Obviously it has to be within reason, I played Super Meat Boy for about 100 hours or so and 100%'d and got all ironmans so I can say that it is a very poorly designed game, but it just really becomes exhausting at a point, as even that was really excessive and there was no satisfaction. It's more about at least experiencing everything it has to offer or seeing the new prospective or gameplay change from increased difficulty. With something that is designed to be a time sink where you just recite the pattern for hundreds of hours, a small sample of that is plenty.
Also, I have mastered many shmups, just obviously not at the level of people who have spent 10-50x as long as me playing.
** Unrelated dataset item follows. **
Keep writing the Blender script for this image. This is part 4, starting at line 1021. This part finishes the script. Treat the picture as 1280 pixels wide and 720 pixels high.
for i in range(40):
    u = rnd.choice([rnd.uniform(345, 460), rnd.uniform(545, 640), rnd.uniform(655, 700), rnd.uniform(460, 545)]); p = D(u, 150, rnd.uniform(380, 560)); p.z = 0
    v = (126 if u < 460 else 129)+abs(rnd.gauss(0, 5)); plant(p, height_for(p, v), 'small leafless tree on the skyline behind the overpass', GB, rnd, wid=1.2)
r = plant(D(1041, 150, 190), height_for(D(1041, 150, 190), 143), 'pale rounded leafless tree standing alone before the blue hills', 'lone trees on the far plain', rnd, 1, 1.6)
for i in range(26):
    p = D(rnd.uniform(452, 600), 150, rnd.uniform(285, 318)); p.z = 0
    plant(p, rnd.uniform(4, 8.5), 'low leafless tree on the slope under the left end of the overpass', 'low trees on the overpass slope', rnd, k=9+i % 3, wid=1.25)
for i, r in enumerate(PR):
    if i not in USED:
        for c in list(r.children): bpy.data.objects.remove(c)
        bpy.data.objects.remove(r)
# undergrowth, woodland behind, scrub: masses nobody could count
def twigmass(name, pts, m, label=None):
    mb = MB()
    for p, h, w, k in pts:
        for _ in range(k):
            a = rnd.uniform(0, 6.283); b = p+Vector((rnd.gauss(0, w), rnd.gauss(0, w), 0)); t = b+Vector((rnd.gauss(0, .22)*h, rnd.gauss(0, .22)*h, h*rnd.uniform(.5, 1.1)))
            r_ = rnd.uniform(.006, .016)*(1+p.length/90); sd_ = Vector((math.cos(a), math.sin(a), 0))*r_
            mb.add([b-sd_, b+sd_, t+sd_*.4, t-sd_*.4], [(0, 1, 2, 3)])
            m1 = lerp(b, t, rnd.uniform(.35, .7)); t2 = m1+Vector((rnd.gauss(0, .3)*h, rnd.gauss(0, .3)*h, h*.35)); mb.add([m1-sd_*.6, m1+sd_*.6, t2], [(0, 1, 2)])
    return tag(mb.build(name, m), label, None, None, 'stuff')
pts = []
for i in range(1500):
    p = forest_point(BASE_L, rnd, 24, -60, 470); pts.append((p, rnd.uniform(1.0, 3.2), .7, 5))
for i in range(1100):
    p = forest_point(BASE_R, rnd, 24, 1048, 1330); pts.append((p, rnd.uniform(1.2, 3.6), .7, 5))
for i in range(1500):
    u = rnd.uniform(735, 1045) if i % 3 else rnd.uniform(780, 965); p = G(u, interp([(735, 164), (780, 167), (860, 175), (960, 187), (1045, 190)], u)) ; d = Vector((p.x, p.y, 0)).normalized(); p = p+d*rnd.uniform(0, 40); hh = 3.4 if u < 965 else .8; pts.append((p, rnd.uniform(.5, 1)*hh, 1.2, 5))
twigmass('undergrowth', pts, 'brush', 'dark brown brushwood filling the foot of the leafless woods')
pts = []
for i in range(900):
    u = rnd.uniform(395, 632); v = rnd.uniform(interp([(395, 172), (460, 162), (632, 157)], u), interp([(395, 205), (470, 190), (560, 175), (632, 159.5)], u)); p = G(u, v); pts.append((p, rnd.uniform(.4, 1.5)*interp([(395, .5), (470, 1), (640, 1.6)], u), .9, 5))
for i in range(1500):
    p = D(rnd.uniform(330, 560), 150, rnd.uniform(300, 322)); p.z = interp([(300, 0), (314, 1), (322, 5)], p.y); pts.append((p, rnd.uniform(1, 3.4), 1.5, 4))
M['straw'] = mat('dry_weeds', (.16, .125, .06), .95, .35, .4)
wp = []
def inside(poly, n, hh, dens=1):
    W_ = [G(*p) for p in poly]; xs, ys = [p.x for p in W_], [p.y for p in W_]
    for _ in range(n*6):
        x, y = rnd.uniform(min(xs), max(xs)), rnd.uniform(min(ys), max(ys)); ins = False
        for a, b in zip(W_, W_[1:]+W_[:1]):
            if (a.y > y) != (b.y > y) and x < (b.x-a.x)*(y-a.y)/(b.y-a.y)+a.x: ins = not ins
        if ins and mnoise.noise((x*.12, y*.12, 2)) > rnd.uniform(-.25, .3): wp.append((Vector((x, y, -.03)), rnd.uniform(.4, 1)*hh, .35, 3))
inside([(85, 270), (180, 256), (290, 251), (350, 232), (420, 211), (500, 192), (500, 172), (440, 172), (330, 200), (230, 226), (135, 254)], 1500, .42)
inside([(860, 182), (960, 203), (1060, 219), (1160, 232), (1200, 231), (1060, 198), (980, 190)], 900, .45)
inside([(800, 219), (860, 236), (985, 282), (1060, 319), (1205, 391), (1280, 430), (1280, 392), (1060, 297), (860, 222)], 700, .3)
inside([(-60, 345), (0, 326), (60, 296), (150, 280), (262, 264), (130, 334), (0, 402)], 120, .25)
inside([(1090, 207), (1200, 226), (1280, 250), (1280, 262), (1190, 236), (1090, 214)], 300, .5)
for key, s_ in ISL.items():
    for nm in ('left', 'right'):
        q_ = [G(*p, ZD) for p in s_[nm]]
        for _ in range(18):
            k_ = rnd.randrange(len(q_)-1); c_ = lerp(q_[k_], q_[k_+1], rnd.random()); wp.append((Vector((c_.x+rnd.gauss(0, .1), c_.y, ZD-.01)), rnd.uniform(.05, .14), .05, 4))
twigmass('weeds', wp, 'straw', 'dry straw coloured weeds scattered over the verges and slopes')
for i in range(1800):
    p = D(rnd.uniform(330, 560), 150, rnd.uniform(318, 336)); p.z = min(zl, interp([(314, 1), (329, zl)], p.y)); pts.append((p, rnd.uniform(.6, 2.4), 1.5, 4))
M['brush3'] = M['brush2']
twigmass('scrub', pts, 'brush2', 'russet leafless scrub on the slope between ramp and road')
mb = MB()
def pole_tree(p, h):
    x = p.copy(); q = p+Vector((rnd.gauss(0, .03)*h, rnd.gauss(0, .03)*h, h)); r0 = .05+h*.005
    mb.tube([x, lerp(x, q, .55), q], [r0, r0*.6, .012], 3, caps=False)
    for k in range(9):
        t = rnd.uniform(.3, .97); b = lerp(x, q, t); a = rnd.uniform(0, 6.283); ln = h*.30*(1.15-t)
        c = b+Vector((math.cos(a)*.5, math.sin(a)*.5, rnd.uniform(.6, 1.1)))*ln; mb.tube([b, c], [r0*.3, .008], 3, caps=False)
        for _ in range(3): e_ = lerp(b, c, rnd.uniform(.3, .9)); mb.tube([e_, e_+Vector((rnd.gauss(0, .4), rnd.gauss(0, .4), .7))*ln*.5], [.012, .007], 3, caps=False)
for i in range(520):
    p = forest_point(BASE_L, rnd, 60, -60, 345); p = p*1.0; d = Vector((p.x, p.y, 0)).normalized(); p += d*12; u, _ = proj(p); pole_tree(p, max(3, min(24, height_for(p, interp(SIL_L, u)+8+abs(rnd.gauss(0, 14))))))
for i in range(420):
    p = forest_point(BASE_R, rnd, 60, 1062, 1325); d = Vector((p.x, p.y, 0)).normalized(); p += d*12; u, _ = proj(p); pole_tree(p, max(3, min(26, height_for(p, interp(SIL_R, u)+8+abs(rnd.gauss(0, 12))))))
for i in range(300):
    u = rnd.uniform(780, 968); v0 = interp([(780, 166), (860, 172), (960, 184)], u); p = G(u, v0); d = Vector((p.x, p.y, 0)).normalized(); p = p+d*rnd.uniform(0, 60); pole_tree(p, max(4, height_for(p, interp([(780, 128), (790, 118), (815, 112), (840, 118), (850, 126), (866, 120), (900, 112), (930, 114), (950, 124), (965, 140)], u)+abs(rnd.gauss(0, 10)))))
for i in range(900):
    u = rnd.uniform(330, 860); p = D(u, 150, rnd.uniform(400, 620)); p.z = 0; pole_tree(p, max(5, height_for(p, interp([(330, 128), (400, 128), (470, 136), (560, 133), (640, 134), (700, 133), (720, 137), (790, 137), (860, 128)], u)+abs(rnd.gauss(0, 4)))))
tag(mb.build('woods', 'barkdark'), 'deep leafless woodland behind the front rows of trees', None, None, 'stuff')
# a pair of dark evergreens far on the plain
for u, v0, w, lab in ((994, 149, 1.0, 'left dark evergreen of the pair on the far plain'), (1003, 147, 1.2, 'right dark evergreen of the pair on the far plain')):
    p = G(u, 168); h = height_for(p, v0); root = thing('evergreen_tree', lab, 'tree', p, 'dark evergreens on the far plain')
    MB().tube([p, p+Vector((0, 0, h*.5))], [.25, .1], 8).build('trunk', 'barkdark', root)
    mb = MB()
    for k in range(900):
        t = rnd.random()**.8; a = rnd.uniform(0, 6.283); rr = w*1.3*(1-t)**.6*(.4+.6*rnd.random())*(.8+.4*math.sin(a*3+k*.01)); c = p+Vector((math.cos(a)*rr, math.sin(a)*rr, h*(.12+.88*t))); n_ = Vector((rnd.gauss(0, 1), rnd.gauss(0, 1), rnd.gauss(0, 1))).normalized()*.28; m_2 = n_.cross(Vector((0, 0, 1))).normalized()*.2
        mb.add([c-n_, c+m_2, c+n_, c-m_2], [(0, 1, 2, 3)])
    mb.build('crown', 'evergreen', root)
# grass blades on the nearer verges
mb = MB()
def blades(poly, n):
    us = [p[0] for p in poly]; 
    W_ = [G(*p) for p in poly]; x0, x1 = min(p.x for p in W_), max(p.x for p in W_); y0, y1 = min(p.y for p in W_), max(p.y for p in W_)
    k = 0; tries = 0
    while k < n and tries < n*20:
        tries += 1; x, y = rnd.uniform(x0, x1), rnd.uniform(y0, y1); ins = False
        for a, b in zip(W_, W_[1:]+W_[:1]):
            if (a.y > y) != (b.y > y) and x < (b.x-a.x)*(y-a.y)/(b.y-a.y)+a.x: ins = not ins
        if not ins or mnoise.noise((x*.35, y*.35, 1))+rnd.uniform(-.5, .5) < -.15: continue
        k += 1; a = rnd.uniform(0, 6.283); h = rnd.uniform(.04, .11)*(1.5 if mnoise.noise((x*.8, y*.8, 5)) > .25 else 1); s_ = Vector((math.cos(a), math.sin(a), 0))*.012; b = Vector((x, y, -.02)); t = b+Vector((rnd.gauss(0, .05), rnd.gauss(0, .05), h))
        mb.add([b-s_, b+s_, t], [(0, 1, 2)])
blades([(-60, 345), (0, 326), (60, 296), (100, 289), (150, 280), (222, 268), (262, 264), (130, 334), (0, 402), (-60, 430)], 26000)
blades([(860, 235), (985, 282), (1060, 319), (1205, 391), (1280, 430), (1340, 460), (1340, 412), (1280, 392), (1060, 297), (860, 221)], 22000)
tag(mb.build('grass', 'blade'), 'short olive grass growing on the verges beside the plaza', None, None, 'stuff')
And I'm not going to sink hundreds of hours many times over into each bullet hell clone pumped out just because each one has a gimmick and a reskin.
I would be near the end of the Dunning Kruger Effect since I have extensive experience within the field. I have actually felt this effect, where you just feel a bit hopeless; there is just literally not enough fucking hours in the day to dedicate. You spend time to be good at x, and then you spend all your time on x, but the guy who spent all his time on y is better than you at y. Some of these people just dedicate every fucking waking hour to this shit, but I only do it as a hobby and I like to have my life be balanced in other respects.
Again, I just want to reiterate, that you only view bullet hells as deep or strategic because they rely on the crutch of insane difficulty and muscle memory to make up for their shallow, derivative, and simplistic gameplay. Pretty much any game can not only be made much more "complex" but well beyond the realms of human ability just through a few simple changes or alterations to mechanics or addition of a very gradient scoring system. But vast majority of people don't find that fucking enjoyable or satisfying, it's just grating as hell and makes you reconsider your life.